Ieri mi sono trovata coinvolta in un evento che non mi fa onore, ma che voglio riferire ugualmente perché voglio mettere in guardia chiunque mi legga qui, I fatti, per cominciare. Alle 14.20 ricevo una telefonata dalla sede centrale della mia banca, sita a Roma. Un signore gentile mi comunica che hanno notato un ingresso anomalo al mio conto e che hanno deciso di intervenire.
Di che si tratta?
Il signore mi comunica che avrei inviato una grossa somma a un conto Revolut, già attenzionato. Cosa sia Revolut l’avrei scoperto in seguito, qui l’accento è su “attenzionato”. Per bloccare la trasferta devo immediatamente trasmettere certi dati sensibili a quel signore gentile gentile che ogni due per tre sottolinea di agire con la massima prudenza e professionalità nel mio interesse. Insomma, per evitare ogni conseguenza sgradito devo passargli i codici del mio conto. Me li chiede uno alla volta, con la massima cortesia. Inclusi quelli segreti che in banca mi hanno raccomandato di non dare mai a nessuno.
Ma certo, ripete a macchinetta il signore gentile gentile, lei non sta parlando con un estraneo, è in linea con la sua banca e dunque può fidarsi. Ci sono in ballo i miei soldi, d’accordo, ma lui è pronto ad aiutarmi e mette in gioco per intero la sua professionalità e una ammirevole dedizione ai miei interessi.
Fidarsi è bene, ma essere prudenti è meglio. Nella confusione del momento, decido comunque di indossare rapidamente una giacca e di andare diretta alla mia banca. E lo comunico pure al signore gentile che però non demorde e continua l’interrogatorio Sempre per il mio bene. Spinta da chissà quale spirito ipnotizzatore finisco per fornirgli i codici richiesti, ma intanto sono arrivata alla banca, allerto il mio consulente, cassiere e direttore sono subito al mio fianco. Le banche non fanno interventi del genere al telefono, se mai ti chiamano in sede e discutono del problema. La telefonata si interrompe, ma il signore gentile richiama prontamente. Mi dicono di non rispondere. Poi, davanti all’insistenza, il direttore stesso prende la comunicazione. «Dica pure, sono il figlio». Il signore gentile chiede di parlare con me. Il direttore lo tranquillizza: «Dica pure, mia madre è qui accanto a me». Il signore gentile tronca lacomunicazione.
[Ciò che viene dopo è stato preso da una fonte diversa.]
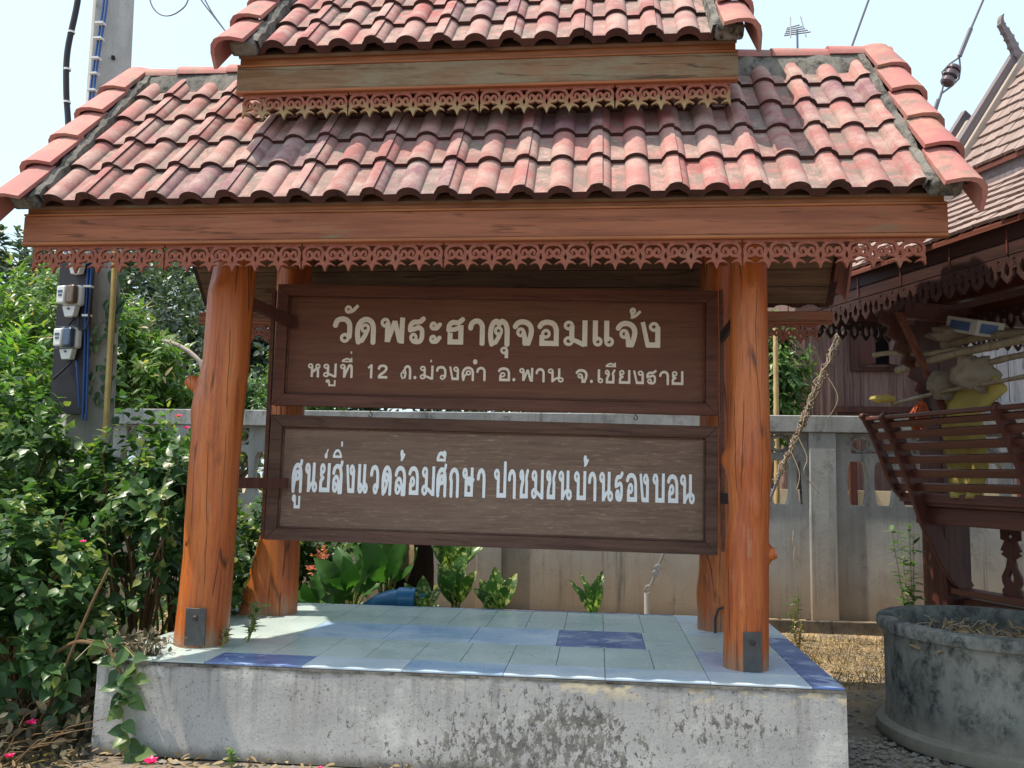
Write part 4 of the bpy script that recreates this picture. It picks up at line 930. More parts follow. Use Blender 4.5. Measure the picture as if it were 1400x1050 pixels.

Intanto il conto viene controllato, sembra che non sia stato prelevato niente. Ancora. A quel punto la banca blocca tutto, il mio bancomat finisce tagliato e fuori uso. Pronti si cambia tutto. Vengo giustamente sgridata dagli impiegati della filiale dove ho conto da almeno 65 anni, ma poi anche lodata perché mi sono presentata in persona a chiedere aiuto. (Lo stesso succede con figli e amici intimi, ma insomma, i rimproveri sono meritati). Sembra che l’avventura sia finita bene ma per un pelo.
Mi sento stupida per avere accettato gli argomenti di quello sconosciuto così tanto gentile che chiamava proprio dal centralino della sede centrale della mia banca, ma vengo consolata con l’argomentazione che i truffatori possono far figurare un numero X anche se parlano da un altro magari nemmeno in Italia.
Perché ve ne parlo? Perché storie così finiscono qualche volta sui giornali, ma ognuno di noi dubita che possano coinvolgere proprio lui o lei. E invece capita. E anche se solitamente sei attenta (io stesso non ho risposta a una decisa di messaggi ricevuti sul cell del tipo “Ciao mamma, ecco il mio nuovo numero xxxx. Chiamami appena puoi”). Beh può scattare il momento in cui quel signore gentile è così insistente e disarmante e convincente che finisci per cedere. Questione di poco (ma la telefonata è durata più di venti minuti, sicché quel tizio si è preso il suo tempo) e alla fine finisci inguaiata irrimediabilmente. A me pare che sia andata bene. Ma domani, chissà… Voi, amici miei, state in campana.